As new U.S. trade tariffs begin to ripple across the global economy, the World Trade Organization’s Director-General, Dr. Ngozi Okonjo-Iweala, has issued a stark warning: Africa’s dependence on foreign markets is leaving the continent dangerously exposed.
Speaking at the IMF and World Bank Spring Meetings in Washington, she called on African nations to reduce their vulnerability by investing in regional trade, industrialization, and internal economic integration.
While the newly imposed tariffs from the U.S.—spearheaded by former President Donald Trump—are not expected to cause major macroeconomic disruption to Africa in aggregate (given that only 6.5% of African exports go to the U.S. and just 4.4% of imports come from there), Okonjo-Iweala pointed out that the issue runs deeper. The bigger concern is Africa’s limited trade overall, both with the world and within its borders.
“Africa’s trade volumes are simply too low,” she emphasized. “That lack of engagement—especially intra-African trade—is what truly exposes us to global shocks.”
Small Economies Face Disproportionate Pain
Among the most vulnerable to these new tariffs is Lesotho, a landlocked, lower-income country in Southern Africa. Lesotho exports approximately $200 million worth of textiles to the U.S. annually. Under the revised U.S. trade policy, these goods are now subject to tariffs of up to 50%, while Lesotho imports only about $3 million in U.S. goods. For such an unbalanced trade relationship, the impact is severe: its GDP growth could shrink by nearly half a percentage point.
Côte d’Ivoire and Ghana, two key West African economies, are also feeling the squeeze. Ghana now faces a 10% duty on its exports to the U.S., while Côte d’Ivoire’s core cocoa exports—worth nearly $1 billion—are now subject to a steep 21% tariff. This could undermine the economic stability of a country that heavily depends on one commodity for a large share of its export earnings.
Okonjo-Iweala stressed that if such tariff asymmetries persist, they could destabilize entire regional economies and erode export revenues, particularly in sectors like agriculture and textiles that sustain millions of jobs.

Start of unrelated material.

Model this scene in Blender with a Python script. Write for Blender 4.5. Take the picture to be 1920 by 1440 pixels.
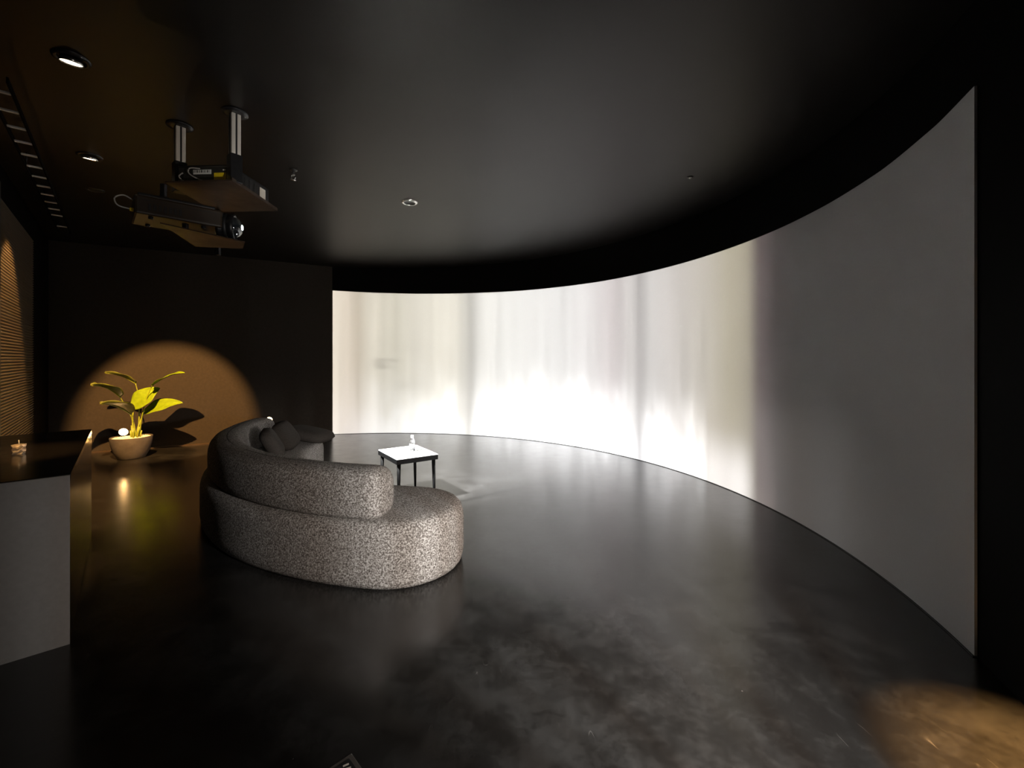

A Call for African Economic Resilience
Despite these challenges, the WTO chief made it clear that Africa’s path forward should not be built on hope for exemptions or foreign aid. “We can’t keep waiting for favors,” she said. “Aid flows are drying up. What Africa needs is investment—homegrown and strategic.”
To that end, she outlined several critical steps for building long-term economic resilience across the continent:
- Mobilizing domestic resources to reduce dependence on external financing.
- Removing regulatory barriers that stifle entrepreneurship, foreign direct investment, and cross-border trade.
- Accelerating implementation of the African Continental Free Trade Area (AfCFTA) to boost intra-African commerce, which currently accounts for only 16% to 20% of Africa’s total trade.
The AfCFTA, if fully leveraged, could dramatically reduce Africa’s exposure to external volatility by creating new markets for African goods and services within the continent itself. It would also help diversify exports, promote regional value chains, and strengthen industrial capacity.
A Wake-Up Call for African Policymakers
Okonjo-Iweala’s message is clear: Africa must use this moment as a wake-up call. The continent cannot afford to remain tethered to unpredictable global trade dynamics or risk being sidelined in a rapidly changing geopolitical landscape.
Instead, African leaders must seize this opportunity to deepen regional ties, boost productive capacity, and turn the continent’s youthful population into a competitive economic advantage. With global trade becoming more volatile and polarized, building resilience from within is no longer optional—it’s essential.
“This is the time for Africa to stand up for itself,” she concluded. “We must not be content with being at the mercy of global headwinds. It’s time to chart our own course.”